15 Eylül 2015 Salı

İHLAS ÇAĞRISI / RAMAZAN KAYAN

Seher vakti, şafak sökerken odamızın ışığı yanıyor, seccademiz serili, Kitabımız elimizde sayfalar açık ve ayetler biri kendine çekiyorsa bu bir samimiyet ifadesidir.

Resulullah'a sadakat babında söylenebilecek nelere sahibiz? Hırka-i Şerif ziyareti için tur düzenlememiz mi? Sakal-ı Şerif'i öpmek için kandil gecelerini gözlemek mi? Ezanı Muhammedi'ye ne kadar samimiyiz?

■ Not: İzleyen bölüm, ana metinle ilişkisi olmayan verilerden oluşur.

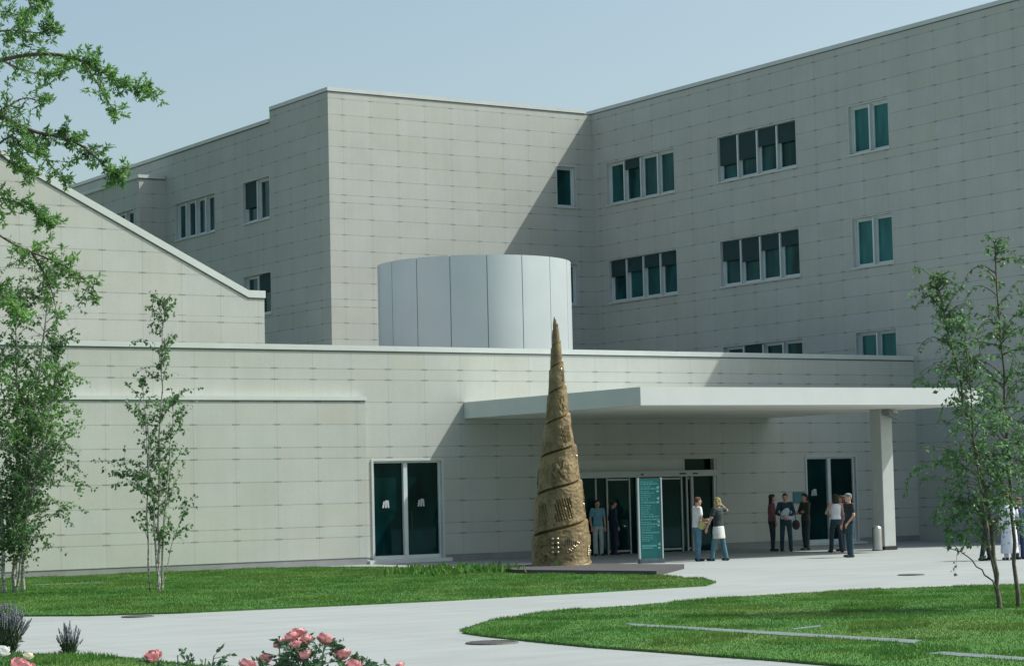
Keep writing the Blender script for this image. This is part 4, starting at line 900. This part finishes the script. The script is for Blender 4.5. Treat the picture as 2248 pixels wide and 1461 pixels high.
def oriented(mb, c, ax, ay, az, sx_, sy_, sz_):
    c = Vector(c); v = [c+ax*(i*sx_/2)+ay*(j*sy_/2)+az*(k*sz_/2) for k in (-1, 1) for j in (-1, 1) for i in (-1, 1)]
    return mb.add(v, [(0,2,3,1), (4,5,7,6), (0,1,5,4), (2,6,7,3), (0,4,6,2), (1,3,7,5)])
X_, Y_, Z_ = Vector((1, 0, 0)), Vector((0, 1, 0)), Vector((0, 0, 1))
TOCAM = math.atan2(-0.837, -0.547); RIGHT = math.atan2(-0.547, 0.837); AWAYA = TOCAM+pi; LEFT = RIGHT+pi
WHITE = (0.62, 0.65, 0.66); JEANS = (0.07, 0.15, 0.22)
_, r1 = person('man in a white shirt and jeans standing in profile with papers', 33.50, 43.15, RIGHT+0.35, 1.56, WHITE, (0.08, 0.17, 0.25), (0.06, 0.03, 0.02), 0, 'short', LA=((-0.24, 0.06, 1.14), (-0.10, 0.27, 1.10)), RA=((0.25, 0.02, 1.14), (0.12, 0.26, 1.06)), stance=0.25, lean=0.03)
m = MB(); oriented(m, (0.0, 0.37, 1.10), X_, Vector((0, 0.8, 0.6)), Vector((0, -0.6, 0.8)), 0.22, 0.30, 0.008); held('paper_sheets', 'white sheets held by the man in the white shirt', 'papers', m, M['sticker'], r1)
m = MB(); m.ell((0.20, 0.06, 0.96), (0.07, 0.13, 0.12), 14, 10); m.tube([(0.18, 0.0, 1.06), (0.12, 0.1, 1.25), (-0.02, 0.11, 1.40), (-0.1, 0.02, 1.44)], 0.014, 6); held('shoulder_bag', 'olive yellow shoulder bag on the hip of the man in white', 'bag', m, cloth((0.36, 0.36, 0.16)), r1)
person('woman in a dark top with a pale wrap round her jeans and one elbow raised', 33.85, 42.75, LEFT-0.75, 1.54, (0.015, 0.03, 0.03), (0.05, 0.15, 0.19), (0.22, 0.20, 0.08), 0.07, 'short', skirt=(0.50, 0.52, 0.49), RA=((0.42, 0.02, 1.36), (0.20, 0.04, 1.52)), LA=((-0.27, 0.05, 1.14), (-0.30, 0.16, 0.90)), stance=0.5)
person('long haired woman in a reddish brown top and dark trousers', 39.45, 47.45, RIGHT+0.1, 1.56, (0.17, 0.075, 0.085), (0.012, 0.03, 0.04), (0.02, 0.015, 0.018), 0.34, 'long', stance=0.12)
_, r4 = person('man in a dark blue shirt facing out with a pale bundle in his arms', 39.35, 46.75, TOCAM-0.1, 1.58, (0.012, 0.035, 0.055), (0.014, 0.045, 0.06), (0.03, 0.03, 0.02), 0, 'long', LA=((-0.26, 0.02, 1.13), (-0.08, 0.22, 1.02)), RA=((0.27, 0.02, 1.13), (0.10, 0.23, 1.05)), stance=0.2)
m = MB(); m.ell((0.02, 0.21, 1.12), (0.11, 0.05, 0.19), 14, 8, Matrix.Rotation(-0.6, 3, 'Y')); m.ell((-0.08, 0.22, 0.99), (0.13, 0.05, 0.06), 12, 8); held('folded_jacket', 'pale blue jacket carried by the man in dark blue', 'jacket', m, cloth((0.42, 0.50, 0.58)), r4)
m = MB(); m.ell((0.0, 0, 0.0), (0.12, 0.06, 0.15), 12, 8); m.v = [(v[0]-0.30, v[1]+0.02, v[2]+0.78) for v in m.v]; m.tube([(-0.30, 0.02, 0.9), (-0.28, 0.03, 1.08), (-0.23, 0.03, 1.30)], 0.012, 5); held('handbag', 'dark bag hanging beside the man in dark blue', 'bag', m, cloth((0.03, 0.03, 0.035)), r4)
person('dark haired person in black with arms folded beside the notice board', 40.15, 46.85, LEFT+0.5, 1.56, (0.03, 0.04, 0.03), (0.012, 0.025, 0.035), (0.015, 0.015, 0.012), 0.08, 'long', LA=((-0.24, 0.08, 1.14), (0.05, 0.20, 1.12)), RA=((0.24, 0.08, 1.14), (-0.04, 0.19, 1.16)), stance=0.3)
person('woman in a white tank top and dark trousers seen from behind', 39.30, 44.65, AWAYA+0.2, 1.54, (0.60, 0.61, 0.66), (0.014, 0.035, 0.05), (0.015, 0.018, 0.012), 0.13, 'tank', LA=((-0.28, 0.04, 1.15), (-0.12, 0.22, 1.10)), RA=((0.25, 0.02, 1.13), (0.12, 0.22, 1.05)), stance=0.3)
person('woman with a lilac top standing just behind the white tank top', 39.95, 45.15, LEFT+0.4, 1.50, (0.28, 0.20, 0.36), (0.02, 0.04, 0.05), (0.12, 0.07, 0.05), 0.10, 'short', stance=0.1)
_, r7 = person('man in a black shirt and dark jeans standing on the sunlit paving edge', 36.75, 41.25, LEFT+0.35, 1.56, (0.012, 0.022, 0.030), (0.02, 0.055, 0.075), (0.16, 0.15, 0.13), 0, 'short', LA=((-0.25, 0.0, 1.13), (-0.20, 0.16, 0.93)), RA=((0.24, -0.02, 1.13), (0.23, 0.10, 0.89)), stance=0.2, cap=(0.14, 0.15, 0.15), skin=(0.50, 0.30, 0.20))
m = MB(); m.box(-0.14, 0.14, -0.05, 0.05, -0.18, 0.18); m.v = [(v[0]*0.35+0.24, v[1]*2.6-0.06, v[2]+0.82) for v in m.v]; m.tube([(0.25, -0.02, 0.98), (0.16, 0.04, 1.25), (0.0, 0.06, 1.45)], 0.014, 5); held('messenger_bag', 'black messenger bag on the man in the black shirt', 'bag', m, cloth((0.012, 0.016, 0.02)), r7, 0)
def mat_floral():
    m, nt, b = newmat('white_patterned_cloth'); t_ = NT(nt); p, _ = t_.pos(); c = t_.mixc(t_.maprange(t_.noise(p, 9.0, 3), 0.52, 0.60, 0, 1), (0.62, 0.64, 0.72), (0.22, 0.24, 0.36)); t_.l(c, b.inputs['Base Color']); b.inputs['Roughness'].default_value = 0.8; return m
person('red haired woman in a long white patterned dress behind the right birch', 36.78, 35.95, AWAYA+0.3, 1.46, WHITE, (0.5, 0.5, 0.55), (0.16, 0.06, 0.03), 0.06, 'short', coat=mat_floral())
person('person in dark navy clothes close beside the long white dress', 37.25, 36.1, TOCAM+0.5, 1.40, (0.02, 0.04, 0.11), (0.02, 0.04, 0.10), (0.16, 0.10, 0.05), 0, 'long')
person('man in a dark shirt with pale arms walking behind the right birch', 36.42, 36.35, RIGHT, 1.46, (0.02, 0.035, 0.05), (0.012, 0.018, 0.05), (0.02, 0.02, 0.02), 0, 'short', stance=0.7, LA=((-0.25, 0.08, 1.15), (-0.2, 0.28, 1.02)))
person('man in a blue shirt and pale trousers at the glass entrance doors', 35.20, 49.75, TOCAM+0.3, 1.52, (0.10, 0.24, 0.30), (0.30, 0.36, 0.35), (0.03, 0.02, 0.02), 0, 'short')
person('man in dark navy clothes in front of the revolving door glass', 35.80, 49.85, RIGHT+0.4, 1.50, (0.012, 0.030, 0.055), (0.014, 0.02, 0.045), (0.02, 0.02, 0.02), 0, 'long')

# ------------------------------------------------------------------ to metres
done = set()
for o in list(SC.objects):
    if o.type == 'CAMERA' or o.type == 'LIGHT': continue
    if o.data is not None and o.data.name not in done:
        o.data.transform(Matrix.Scale(K, 4)); done.add(o.data.name)
    o.location = o.location*K
    o.matrix_parent_inverse = Matrix.Translation(o.matrix_parent_inverse.translation*K)
    if '_R' in o: del o['_R']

Ezana icabetiniz oranında cevap veriniz, tabi dinlemekte olduğunuz müzik, seyrettiğiniz TV ezan sesini bastırmamışsa.

İnsanlar görür diye ameli terk etmek riyadır. İnsanlar görür diye amel etmek ise şirktir. İhlas da Allıh'ın seni bunlardan korumasıdır. (İmam Gazali)

Nemrutlarla uyum içinde İbrahimi öğretiyi taşırken sergilenen paradoksu nereye oturtacağız? 

Ashabı Kehf'ten geriye bize kalan sadece uyku mu?

Eğer birçok şey birinci tekil şahıs zamiri üzerine bina ediliyorsa kulluk ciddi bir sapma ile karşı karşıya demektir. Artık orada ihlas aranmaz.

Samimiyetin tükendiği yerde kozmetik ve parfümeri tüketim masraflarının yıllık yekününü unutan ile birkaç kapı ötede hasta çocuğunun reçetesine baka kalan bir ilaç alamayan komşuyu aynı dünyanın insanları sayabilir miyiz?

Mazlumların yediği joplar mı, yoksa tuttuğumuz takımın yediği goller mi bizi daha fazla üzüyor?

Radyo istek programlarında sıradaki parçayı tüm dünya Müslümanlarına ve özellikle Çeçen kardeşlerimize hediye etmekle onlara karşı sorumluluğumuzu yerine getirmiş oluyor muyuz?